Nuriye ve Semih İçin Dayanışma olarak açlık grevinin 310 gününe gelmiş iki eğitiminin kazanılmış çalışma hakkı, uluslararası insan hakları beyannamesinde tanımlanmış direnme hakkı ve anayasal bir hak olarak yaşama hakkına yönelik siyasi iktidarın tecrit politikasının derhal son bulmasını istediklerini ve bunun için mücadele ettiklerini belirten Ertürk, şöyle devam etti:

"Nuriye ve Semih'in başvuru sonucunu neden açıklamıyorsunuz? Bu sessizliğin amacı Nuriye ve Semih'i öldürmek mi? Eğer amacınız bizleri açlığa alıştırmak ve Nuriye Semih'i öldürtmek ise cevap veriyoruz; Ne açlığa alışacağız ne de Nuriye ve Semih'i size öldürteceğiz... Bizler sadece ve sadece komisyonun işini yapmasını istiyoruz,  ne kimseden birşey bahşetmesini istiyor ne  de işi olandan fazlasını istiyoruz. Komisyon işini yapmalı ve karar derhal açıklanmalıdır. Açlık grevinde iki eğitimcinin ve yüzbinlerce emekçinin hayatını gasp etmek suçtur. Siyasi iktidar ve Ohal İşlemleri İnceleme komisyonu suç işliyor. İki eğitimcinin göz göre göre sakatlanma ve ölüm riskini seyrediyor. Nuriye ve Semih'in sağlıklarında görülebilecek herhangi bir olumsuzluktan siyasi iktidar sorumludur. Siyasi iktidarı ve tüm yetkilileri son bir kez uyarıyoruz; Derhal Nuriye ve Semih'in işe iade kararını açıklayın, bu ülkenin emekçilerinin çalışma ve yaşam hakları siyasal çekişmelerinizin malzemesi olamaz. Nuriye ve Semih'in yaşamından siz sorumlusunuz, artık yeter; cinayet işliyorsunuz, derhal devlet olma sorumluluğunuzu yerine getirin!"

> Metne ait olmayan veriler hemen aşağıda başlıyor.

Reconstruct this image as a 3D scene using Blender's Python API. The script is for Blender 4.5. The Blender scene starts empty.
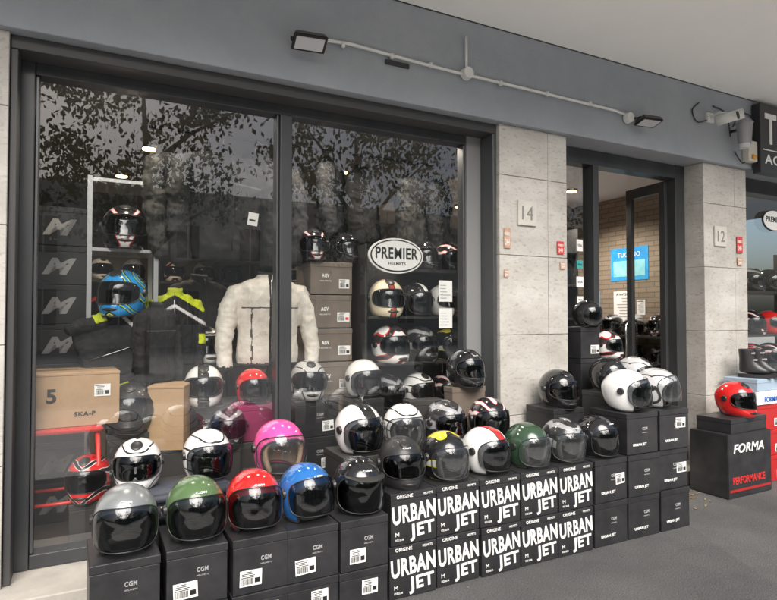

Basın açıklamasının ardından KHK ile ihraç edilen araştırma görevlisi Serdar Başçetin söz aldı.

Nuriye ve Semih'in açlık grevinin 70. gününde Kadıköy Kalkedon Meydanı'nda dönüşümlü açlık grevi nöbetine başladıklarını ve işkenceyle gözaltına alındıklarını anımsatan Başçetin, şu anda Nuriye ve Semih'in açlık grevinin 310. gününde olduklarını, yaşamlarının risk altında olduğunu ve halen devletin duymazdan geldiğini söyledi.

Diğer yandan Bylock soruşturmasından alınan bir grubun serbest bırakıldığını, yani istenince bir soruşturmanın hemen sonuçlanabildiğini belirtti.

Devletin Nuriye ve Semih'in yaşamından sorumlu olduğunu ve derhal görevlerine iade edilmesini isteyen Başçetin "Nuriye ve Semih için mücadelemizi sürdüreceğiz. Nuriye ve Semih yaşayacak" diyerek sözlerini tamamladı.

Basın açıklaması 19 Ocak'ta Nuriye ve Semih İçin Dayanışma eylemlerinden gözaltına alınanların Anadolu Adalet Sarayı'nda duruşmasının olduğu  ve güçlü bir katılım çağrısıyla ve sloganlarla sona erdi.